I blogged last week about the friendship Christy and I share, and then Lisa Whelchel spoke at our church on Mother's Day about friendships for women. Since then, I have heard again and again that women are lonely, longing for friends, wanting connection.
As I spent time with Lisa and talked to women waiting in line to meet her on Mother's Day, I saw so many women with tears in their eyes and heard so many comments about wanting close friendship with other women.
(I loved getting to meet her in person. She endorsed Living Simply for me when it came out, but this is the first time I met her face to face. I also had the opportunity to meet her entire family--hi all!)
Toben and I have been talking about it a lot too. Because it's not just women, it's couples who long for connection too. And as we think about twoignite, the marriage ministry at our church, one of the things we've been talking about is how to foster connection. How to encourage couples to connect with each other. Planning events is fun, but I'm starting to think that couples need time just to talk without an agenda in order to connect. So we've planned something fun to provide just that in June--and I'm so excited about it.
And I think women need space to connect too. I love, love women's Bible study--don't get me wrong. But I think women also need time and space to connect where there's no agenda beyond just hanging out and getting to know each other.
I've been thinking a bunch about the Wednesday mornings I used to host back when we lived in San Diego. And missing that time. And as Toben and I have talked, I've decided to start doing something similar again. (Without the knitting. Since I don't have any of my knitting stuff here in Arizona.)

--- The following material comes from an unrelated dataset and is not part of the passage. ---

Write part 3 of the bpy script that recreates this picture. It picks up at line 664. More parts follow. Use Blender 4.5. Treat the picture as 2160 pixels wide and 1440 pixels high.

(You can read bits and pieces about those Wednesday mornings with what Toben dubbed "the knittin' yahoos" here and here and here.)
So for any of you I know in person--or who live close enough to meet in person--let's have coffee at The Coffee Shop next door to Joe's Farm Grill in Agritopia on Wednesday, May 26 from 1-2:30 p.m. Just hang out, maybe have a cookie or a piece of pie, and chat.
If you want more information, check out my Facebook profile page. I posted it as an event there too.
And as for couples connecting, Toben and I have something fun up our sleeve for the summer. But that's a post for another day.
I'll end by saying that Audrey and Emma were super excited to meet Lisa Whelchel too. They've watched lots of The Facts of Life on Hulu and so they were totally ready to meet "Blair" in person.
Okay, that's it for today. Went a little link-y crazy. Enjoy the rest of your Saturday!
Really fun! I love Lisa!
Also, I remember learning to knit at your house...I wish I could rewind the time and spend it there again. What a sweet time!! (maybe even twice?) And you bought a Beth Moore ticket for me...I'm still thankful. I feel it well-ing up right this second!
Love you, friend!! Enjoy the time!!!
Holly
Posted by: Holly @ Crownlaiddown | May 15, 2010 at 03:06 PM
Joanne
This topic is very close to my heart.. it is something that has been hitting me so much lately. I am so thankful that I could meet so many new sisters on the AWI Marriage One chat and connecting on FB.
I so wish I lived closer so I could come to your Coffee Wednesday on May 26...
I will be there in spirit:)
Chrissy
Posted by: Chrissy Gunning | May 15, 2010 at 03:12 PM
This is a lovely and great topic a wish I lived close too you.Like Chrissy said I will be ther in spirit too:).
Do you miss Knit? Nice shirt ( blouse)
Do you make it your self? sorry for my english writing it its not my cup off tea!
Greatings Eveline from the netherlands
Posted by: Eveline | May 16, 2010 at 10:50 AM
Can't wait to read more about your connecting friendships -- wish I was closer to attend coffee. Maybe it's time that I start something like that. Completely envious that you met Lisa and I love that your girls are watching The Facts of Life... one of my favorites!
Posted by: angela | May 16, 2010 at 01:17 PM
So true and so hard especially when you make the transition from single to married. Then add on top of that you and your husband attend the church that you have been attending and developed friends in for years prior. Trying to connect is one of the hardest things we have had to do together. Once we had kids it was a bit easier since you now have something in common with some of the other married couples, something that is easy to find out and not have to "work" at it.
Posted by: Marla F. | May 16, 2010 at 06:14 PM
Wow- I wish i lived closer to you. I have some close friends that I have had for years but long for more- especially Christian ones! If you ever do this in CO- I will be there. Blessings to you and your family.
Posted by: Christina | May 17, 2010 at 01:45 PM
You are so right-connecting is so important and essential. SO important.